Beekissed did a natural incubating experiment last year, a huge part of the inspiration for setting up Mama Heating Pad. Here's the link to her thread.
https://www.backyardchickens.com/t/...ral-nest-incubation-experiment-1-so-it-begins
As for concerns about power going out, we had that happen. Had winds of 60 mph and sideways blowing snow that night too. We went to bed about 11, and at 4 Ken woke me up with two little words - "The chicks!" They were less than a week old, living outside in the run, and we'd had a power outage! It must have lasted at
least 2-3 hours. The power coming back on is what woke him. We threw on our clothes and ran out there. The cave still retained residual warmth from the towel, and from all the straw packed on top of, around, and inside it. The chicks were just fine. We turned on the heating pad, remembering to hit that "auto-off" function, and went back inside to bed.
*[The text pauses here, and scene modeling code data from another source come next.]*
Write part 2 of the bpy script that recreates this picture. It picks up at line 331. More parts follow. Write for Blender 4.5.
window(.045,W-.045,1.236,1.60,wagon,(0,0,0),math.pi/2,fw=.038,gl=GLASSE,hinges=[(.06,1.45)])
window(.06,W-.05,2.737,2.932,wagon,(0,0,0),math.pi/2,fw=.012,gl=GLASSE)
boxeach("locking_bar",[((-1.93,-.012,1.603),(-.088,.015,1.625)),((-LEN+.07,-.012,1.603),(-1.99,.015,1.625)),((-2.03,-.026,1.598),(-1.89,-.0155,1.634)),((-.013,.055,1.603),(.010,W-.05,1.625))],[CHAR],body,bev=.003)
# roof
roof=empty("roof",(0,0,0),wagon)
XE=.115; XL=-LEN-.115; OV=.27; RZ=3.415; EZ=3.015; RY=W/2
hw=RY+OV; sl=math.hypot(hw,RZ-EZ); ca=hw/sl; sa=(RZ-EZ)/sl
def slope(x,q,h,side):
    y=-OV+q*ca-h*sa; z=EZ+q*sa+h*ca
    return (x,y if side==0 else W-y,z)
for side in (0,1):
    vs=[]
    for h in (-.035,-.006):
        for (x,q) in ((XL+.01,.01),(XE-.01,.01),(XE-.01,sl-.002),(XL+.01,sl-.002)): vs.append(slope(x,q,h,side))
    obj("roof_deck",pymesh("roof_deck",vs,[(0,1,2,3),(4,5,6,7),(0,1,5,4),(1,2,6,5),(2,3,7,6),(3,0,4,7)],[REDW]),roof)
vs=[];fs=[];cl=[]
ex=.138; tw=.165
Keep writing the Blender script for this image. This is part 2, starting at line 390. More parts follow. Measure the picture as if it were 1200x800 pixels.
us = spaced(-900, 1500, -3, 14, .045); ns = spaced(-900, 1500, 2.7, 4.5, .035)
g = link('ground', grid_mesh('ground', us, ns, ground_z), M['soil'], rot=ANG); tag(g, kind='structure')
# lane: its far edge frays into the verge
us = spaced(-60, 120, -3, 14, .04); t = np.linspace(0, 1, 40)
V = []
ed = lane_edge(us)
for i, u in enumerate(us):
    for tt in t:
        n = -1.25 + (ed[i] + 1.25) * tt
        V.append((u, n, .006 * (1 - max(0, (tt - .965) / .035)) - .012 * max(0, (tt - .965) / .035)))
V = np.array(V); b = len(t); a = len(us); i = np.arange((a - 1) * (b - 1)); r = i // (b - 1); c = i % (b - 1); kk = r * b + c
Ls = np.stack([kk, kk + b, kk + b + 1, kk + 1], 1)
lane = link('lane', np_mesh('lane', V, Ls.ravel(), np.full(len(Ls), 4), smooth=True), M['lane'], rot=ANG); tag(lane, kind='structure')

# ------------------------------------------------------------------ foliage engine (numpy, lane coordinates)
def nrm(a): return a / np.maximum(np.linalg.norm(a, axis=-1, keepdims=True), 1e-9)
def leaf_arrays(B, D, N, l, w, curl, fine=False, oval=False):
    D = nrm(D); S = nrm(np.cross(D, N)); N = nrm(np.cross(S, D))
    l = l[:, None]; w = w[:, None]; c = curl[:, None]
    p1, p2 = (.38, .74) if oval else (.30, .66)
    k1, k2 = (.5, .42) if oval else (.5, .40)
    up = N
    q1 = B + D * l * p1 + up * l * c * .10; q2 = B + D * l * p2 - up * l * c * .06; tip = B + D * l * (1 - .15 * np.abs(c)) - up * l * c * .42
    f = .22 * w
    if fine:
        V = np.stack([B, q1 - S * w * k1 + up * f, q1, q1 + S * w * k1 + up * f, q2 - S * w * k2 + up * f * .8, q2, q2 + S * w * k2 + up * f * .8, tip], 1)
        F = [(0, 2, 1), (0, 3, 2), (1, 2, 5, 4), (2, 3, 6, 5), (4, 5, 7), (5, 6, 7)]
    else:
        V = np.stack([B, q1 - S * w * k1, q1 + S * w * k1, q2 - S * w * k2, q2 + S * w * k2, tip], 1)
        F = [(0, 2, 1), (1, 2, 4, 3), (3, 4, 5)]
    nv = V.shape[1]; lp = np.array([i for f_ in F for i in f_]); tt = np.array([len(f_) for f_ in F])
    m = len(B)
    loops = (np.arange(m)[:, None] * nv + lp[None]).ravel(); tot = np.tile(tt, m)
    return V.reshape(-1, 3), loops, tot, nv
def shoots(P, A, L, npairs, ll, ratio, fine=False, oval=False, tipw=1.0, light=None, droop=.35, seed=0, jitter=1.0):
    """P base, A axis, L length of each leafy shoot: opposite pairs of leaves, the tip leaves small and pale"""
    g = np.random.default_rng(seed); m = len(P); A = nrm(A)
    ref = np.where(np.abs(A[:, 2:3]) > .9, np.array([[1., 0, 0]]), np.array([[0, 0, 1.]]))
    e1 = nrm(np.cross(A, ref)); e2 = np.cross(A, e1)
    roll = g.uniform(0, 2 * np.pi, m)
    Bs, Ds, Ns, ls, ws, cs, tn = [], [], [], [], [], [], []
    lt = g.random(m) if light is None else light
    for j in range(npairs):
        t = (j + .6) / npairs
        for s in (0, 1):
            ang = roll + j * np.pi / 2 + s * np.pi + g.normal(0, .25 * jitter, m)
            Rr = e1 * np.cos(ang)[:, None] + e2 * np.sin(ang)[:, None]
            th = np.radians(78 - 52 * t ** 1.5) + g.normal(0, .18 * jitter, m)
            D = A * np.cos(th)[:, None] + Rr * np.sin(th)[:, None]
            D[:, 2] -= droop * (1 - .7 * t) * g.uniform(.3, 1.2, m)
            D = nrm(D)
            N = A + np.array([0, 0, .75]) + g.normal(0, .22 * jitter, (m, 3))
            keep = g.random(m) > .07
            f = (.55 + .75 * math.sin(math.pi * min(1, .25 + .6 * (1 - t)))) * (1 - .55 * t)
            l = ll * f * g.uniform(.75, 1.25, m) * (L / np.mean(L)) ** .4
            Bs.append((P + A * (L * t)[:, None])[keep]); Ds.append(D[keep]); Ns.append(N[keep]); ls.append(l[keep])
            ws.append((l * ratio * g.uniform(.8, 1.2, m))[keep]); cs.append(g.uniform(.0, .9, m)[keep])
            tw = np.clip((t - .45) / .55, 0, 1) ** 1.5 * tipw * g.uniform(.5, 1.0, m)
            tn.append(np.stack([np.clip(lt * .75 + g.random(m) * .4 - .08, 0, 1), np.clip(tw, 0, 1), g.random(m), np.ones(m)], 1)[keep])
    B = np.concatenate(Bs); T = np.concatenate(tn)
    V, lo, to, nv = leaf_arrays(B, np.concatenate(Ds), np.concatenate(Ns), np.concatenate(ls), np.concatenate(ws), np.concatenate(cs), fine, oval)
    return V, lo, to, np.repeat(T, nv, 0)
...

Later that morning when I went out to check on the chicks, there were 8 little hineys stuck in the air and 8 little heads stuck in the feeder. No problem! When a heat lamp goes out, the surrounding air cools off really quickly. With the straw insulated cave, that heat is retained. As Bee noted, though, when the power comes back on the heat lamp goes right back on too, unlike the pad where I have to physically turn in it back on. But the cave buys me much more time than the lamp going out would give me.
Having had it put to the test in such cold, nasty weather, I'm no longer worried about it. They'll find the furthest corner inside the cave and cuddle, and they'll be just fine until I turn it back on. Chicks often wander too far away from Mama Broody Hen too, and they are usually back to their snoopy little selves after a short warm-up once they find her again.
Seymore, the temperature inside the cave the second or third night I had it going was 82.9 degrees. The room temperature was 69 degrees. They were perfectly content. That "95 for the first week, lowering by 5 degrees weekly" is such an arbitrary instruction. Folks panic if the brooder drops to 93. Why? They're fine. If they weren't they'd be huddled up underneath all of the time. They don't do that - they are out in the main part of the brooder almost all of the time and just duck into the cave for short periods to warm up or hide if they're spooked. I only put the thermometer in there because a question by azygous got me wondering. After my curiosity was satisfied and I'd posted the result in this thread, the thermometer came out and the chicks told me what they needed.
Right now it's 30 degrees outside. My latest chicks are 3 weeks old today. The heating pad is set on 4. And when I went out this morning they are running all over the brooder - some eating, some drinking, some playing "King of the Mountain" on top of the heating pad. All's well at Oleo Acres.